**DATA SHOWN:**
— Start —

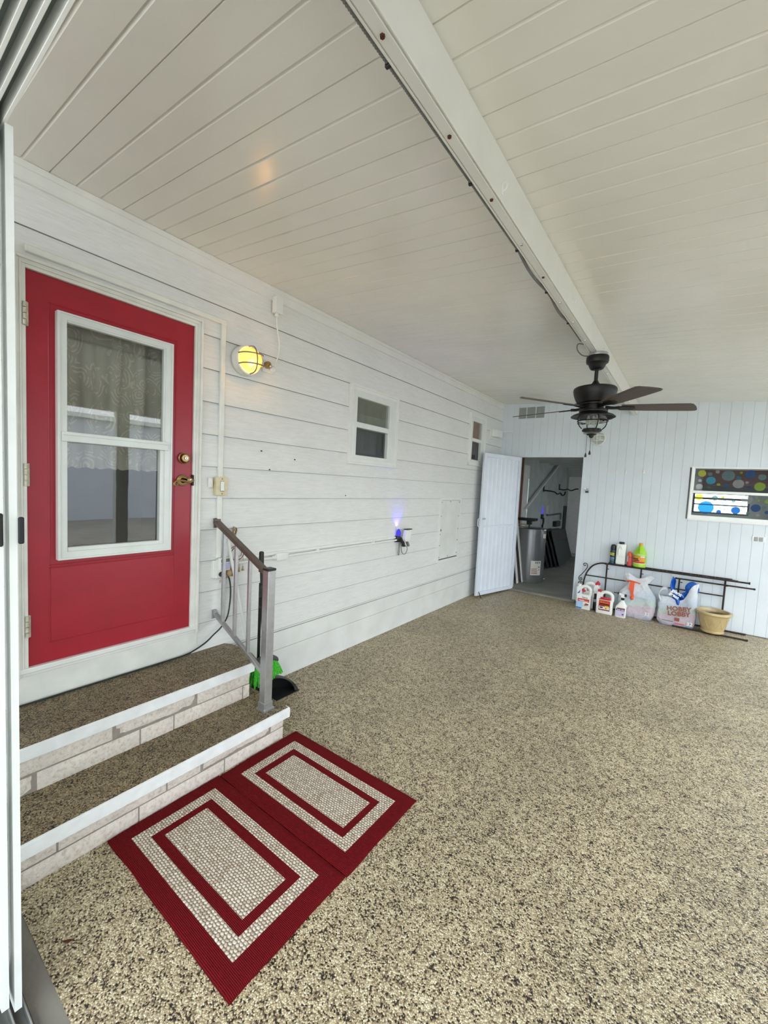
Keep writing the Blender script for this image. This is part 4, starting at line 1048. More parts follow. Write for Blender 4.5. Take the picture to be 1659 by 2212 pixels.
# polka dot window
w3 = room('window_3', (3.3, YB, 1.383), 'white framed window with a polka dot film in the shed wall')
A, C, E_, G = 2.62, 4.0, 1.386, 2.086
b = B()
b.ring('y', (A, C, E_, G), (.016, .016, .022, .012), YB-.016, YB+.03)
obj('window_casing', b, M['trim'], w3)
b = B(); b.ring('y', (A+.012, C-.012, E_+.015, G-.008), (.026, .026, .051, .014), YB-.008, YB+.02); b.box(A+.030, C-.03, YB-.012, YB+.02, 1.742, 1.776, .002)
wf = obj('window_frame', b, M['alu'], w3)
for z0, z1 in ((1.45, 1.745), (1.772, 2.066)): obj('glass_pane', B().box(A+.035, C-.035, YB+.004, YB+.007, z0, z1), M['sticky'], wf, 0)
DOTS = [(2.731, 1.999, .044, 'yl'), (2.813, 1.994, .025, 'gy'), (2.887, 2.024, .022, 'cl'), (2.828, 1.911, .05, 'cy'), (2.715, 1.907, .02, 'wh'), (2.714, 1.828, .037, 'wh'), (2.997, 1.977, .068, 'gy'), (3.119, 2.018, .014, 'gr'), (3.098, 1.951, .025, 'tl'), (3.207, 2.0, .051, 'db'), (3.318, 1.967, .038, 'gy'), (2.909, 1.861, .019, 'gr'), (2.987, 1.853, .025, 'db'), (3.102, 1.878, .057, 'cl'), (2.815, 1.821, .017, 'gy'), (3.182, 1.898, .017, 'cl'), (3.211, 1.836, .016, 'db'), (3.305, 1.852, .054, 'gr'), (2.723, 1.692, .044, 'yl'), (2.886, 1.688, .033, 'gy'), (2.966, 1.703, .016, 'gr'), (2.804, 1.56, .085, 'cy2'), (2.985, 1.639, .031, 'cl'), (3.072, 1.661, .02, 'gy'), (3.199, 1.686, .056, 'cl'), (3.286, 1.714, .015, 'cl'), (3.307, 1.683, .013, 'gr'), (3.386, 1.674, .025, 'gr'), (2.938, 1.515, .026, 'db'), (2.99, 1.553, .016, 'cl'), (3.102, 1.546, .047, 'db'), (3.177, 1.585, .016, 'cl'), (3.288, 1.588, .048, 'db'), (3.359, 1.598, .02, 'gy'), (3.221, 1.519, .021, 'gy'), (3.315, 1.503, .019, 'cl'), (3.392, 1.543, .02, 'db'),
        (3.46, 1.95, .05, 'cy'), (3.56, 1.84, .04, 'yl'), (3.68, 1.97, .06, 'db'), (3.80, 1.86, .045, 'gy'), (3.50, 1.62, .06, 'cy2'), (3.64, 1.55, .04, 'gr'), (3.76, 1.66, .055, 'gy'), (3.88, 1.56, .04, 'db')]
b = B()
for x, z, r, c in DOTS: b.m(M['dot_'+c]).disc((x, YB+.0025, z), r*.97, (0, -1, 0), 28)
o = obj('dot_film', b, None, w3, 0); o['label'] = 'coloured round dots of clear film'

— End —

Copy the listing word for word, excluding its pictures.

**TASK OUTPUT:**
Keep writing the Blender script for this image. This is part 4, starting at line 1048. More parts follow. Write for Blender 4.5. Take the picture to be 1659 by 2212 pixels.
# polka dot window
w3 = room('window_3', (3.3, YB, 1.383), 'white framed window with a polka dot film in the shed wall')
A, C, E_, G = 2.62, 4.0, 1.386, 2.086
b = B()
b.ring('y', (A, C, E_, G), (.016, .016, .022, .012), YB-.016, YB+.03)
obj('window_casing', b, M['trim'], w3)
b = B(); b.ring('y', (A+.012, C-.012, E_+.015, G-.008), (.026, .026, .051, .014), YB-.008, YB+.02); b.box(A+.030, C-.03, YB-.012, YB+.02, 1.742, 1.776, .002)
wf = obj('window_frame', b, M['alu'], w3)
for z0, z1 in ((1.45, 1.745), (1.772, 2.066)): obj('glass_pane', B().box(A+.035, C-.035, YB+.004, YB+.007, z0, z1), M['sticky'], wf, 0)
DOTS = [(2.731, 1.999, .044, 'yl'), (2.813, 1.994, .025, 'gy'), (2.887, 2.024, .022, 'cl'), (2.828, 1.911, .05, 'cy'), (2.715, 1.907, .02, 'wh'), (2.714, 1.828, .037, 'wh'), (2.997, 1.977, .068, 'gy'), (3.119, 2.018, .014, 'gr'), (3.098, 1.951, .025, 'tl'), (3.207, 2.0, .051, 'db'), (3.318, 1.967, .038, 'gy'), (2.909, 1.861, .019, 'gr'), (2.987, 1.853, .025, 'db'), (3.102, 1.878, .057, 'cl'), (2.815, 1.821, .017, 'gy'), (3.182, 1.898, .017, 'cl'), (3.211, 1.836, .016, 'db'), (3.305, 1.852, .054, 'gr'), (2.723, 1.692, .044, 'yl'), (2.886, 1.688, .033, 'gy'), (2.966, 1.703, .016, 'gr'), (2.804, 1.56, .085, 'cy2'), (2.985, 1.639, .031, 'cl'), (3.072, 1.661, .02, 'gy'), (3.199, 1.686, .056, 'cl'), (3.286, 1.714, .015, 'cl'), (3.307, 1.683, .013, 'gr'), (3.386, 1.674, .025, 'gr'), (2.938, 1.515, .026, 'db'), (2.99, 1.553, .016, 'cl'), (3.102, 1.546, .047, 'db'), (3.177, 1.585, .016, 'cl'), (3.288, 1.588, .048, 'db'), (3.359, 1.598, .02, 'gy'), (3.221, 1.519, .021, 'gy'), (3.315, 1.503, .019, 'cl'), (3.392, 1.543, .02, 'db'),
        (3.46, 1.95, .05, 'cy'), (3.56, 1.84, .04, 'yl'), (3.68, 1.97, .06, 'db'), (3.80, 1.86, .045, 'gy'), (3.50, 1.62, .06, 'cy2'), (3.64, 1.55, .04, 'gr'), (3.76, 1.66, .055, 'gy'), (3.88, 1.56, .04, 'db')]
b = B()
for x, z, r, c in DOTS: b.m(M['dot_'+c]).disc((x, YB+.0025, z), r*.97, (0, -1, 0), 28)
o = obj('dot_film', b, None, w3, 0); o['label'] = 'coloured round dots of clear film'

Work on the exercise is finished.